In the Bayesian view, entropy characterizes the observer's knowledge about the system. Paradoxes arise when one veers from this view. Quoting Jaynes, Information Theory and Statistical Mechanics II (1957),

[...] probabilities represent only our ignorance as to the true state. With such an interpretation the expression "irreversible process" represents a semantic confusion; it is not the physical process that is irreversible, but rather our ability to follow it. The second law of thermodynamics then becomes merely the statement that although our information as to the state of a system may be lost in a variety of ways, the only way in which it can be gained is by carrying out further measurements.

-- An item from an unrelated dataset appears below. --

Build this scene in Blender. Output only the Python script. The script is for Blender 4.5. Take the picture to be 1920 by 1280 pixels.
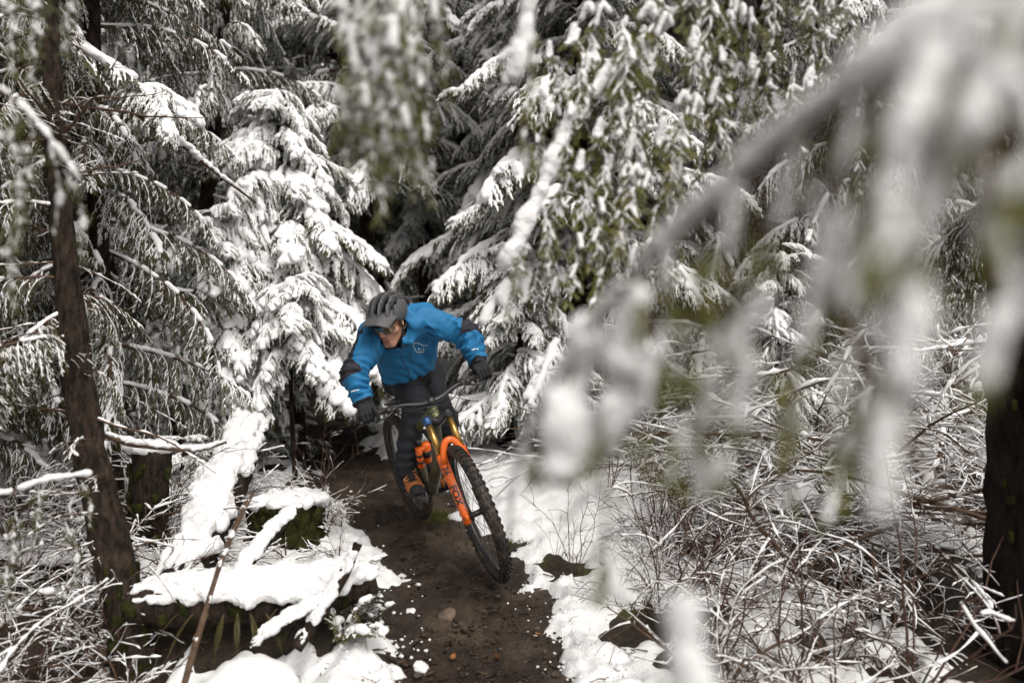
import bpy, bmesh, math, random
import numpy as np
from mathutils import Vector, Matrix
from mathutils.bvhtree import BVHTree

for o in list(bpy.data.objects):
    bpy.data.objects.remove(o)
scene = bpy.context.scene
COL = scene.collection
FPX = 1280.0
CAMZ = 1.28

# ------------------------------------------------------------------ camera, sky, sun, exposure
cam = bpy.data.cameras.new('camera')
cam_ob = bpy.data.objects.new('camera', cam)
COL.objects.link(cam_ob)
cam.lens = 24.0
cam.sensor_width = 36.0
cam.clip_start = 0.02
cam.clip_end = 600
cam.dof.use_dof = True
cam.dof.focus_distance = 3.8
cam.dof.aperture_fstop = 1.35
cam_ob.location = (0, 0, CAMZ)
cam_ob.rotation_euler = (math.radians(90), 0, 0)
scene.camera = cam_ob

world = bpy.data.worlds.new('World')
scene.world = world
world.use_nodes = True
wn = world.node_tree
bg = wn.nodes['Background']
sky = wn.nodes.new('ShaderNodeTexSky')
sky.sky_type = 'NISHITA'
sky.sun_disc = False
sky.sun_elevation = math.radians(52)
sky.sun_rotation = math.radians(150)
sky.dust_density = 3.0
hs = wn.nodes.new('ShaderNodeHueSaturation')       # overcast: the blue of the clear sky is mostly gone
hs.inputs['Saturation'].default_value = 0.0
wn.links.new(sky.outputs[0], hs.inputs['Color'])
tint = wn.nodes.new('ShaderNodeMix')                # the cloud deck is faintly cream
tint.data_type = 'RGBA'
tint.blend_type = 'MULTIPLY'
tint.inputs[0].default_value = 1.0
tint.inputs[7].default_value = (1.0, 0.955, 0.925, 1)
wn.links.new(hs.outputs[0], tint.inputs[6])
wn.links.new(tint.outputs[2], bg.inputs['Color'])
bg.inputs['Strength'].default_value = 0.14

sun = bpy.data.lights.new('sun', 'SUN')
sun.energy = 1.05
sun.angle = math.radians(28)
sun.color = (1.0, 0.96, 0.90)
sun_ob = bpy.data.objects.new('sun', sun)
COL.objects.link(sun_ob)
# overcast glow from high up, a little behind and to the right of the camera
sd = Vector((0.35, -0.62, 1.15)).normalized()
sun_ob.rotation_euler = sd.to_track_quat('Z', 'Y').to_euler()
sun_ob.location = (2, -4, 12)

scene.view_settings.view_transform = 'Standard'
scene.view_settings.look = 'None'
scene.view_settings.exposure = 0.76
scene.view_settings.gamma = 1.0
scene.render.engine = 'CYCLES'
scene.cycles.use_denoising = True
scene.cycles.max_bounces = 7
scene.cycles.diffuse_bounces = 3
scene.cycles.glossy_bounces = 3
scene.cycles.caustics_reflective = False
scene.cycles.caustics_refractive = False

# ------------------------------------------------------------------ small maths helpers
RNG = np.random.default_rng(7)


def A(*v):
    return np.array(v, dtype=float)


def P(px, py, Y):
    """point at distance Y in front of the camera seen at photo pixel (px, py) of 1920 x 1280"""
    return A((px - 960) / FPX * Y, Y, CAMZ - (py - 640) / FPX * Y)


def nrm(v):
    v = np.asarray(v, float)
    return v / (np.linalg.norm(v, axis=-1, keepdims=True) + 1e-12)


def sstep(a, b, x):
    t = np.clip((x - a) / (b - a), 0, 1)
    return t * t * (3 - 2 * t)


_T2 = np.random.default_rng(11).random((256, 256))
_T3 = np.random.default_rng(12).random((64, 64, 64))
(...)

Jaynes makes the point that the increase of entropy represents our increasing inability to predict the state of the system as it moves further out in the future based on present knowledge–just think about predicting the weather.

The association of entropy with "disorder" is only meaningful in quasi-equilibrium. Then we can assert that the state with the maximum number of microstates (maximum "disorder") is the most likely state. But this idea doesn't carry over to non equilibrium situations.

In the context of the highly non equilibrium state during the big crunch, just as with the big bang, entropy does not refer to increasing or decreasing order, but to increasing uncertainty about making predictions too far out into the future based exclusively on present information. The weather two months out into the future is tough to predict regardless of whether it is hurricane season (a lot of disorder) or not.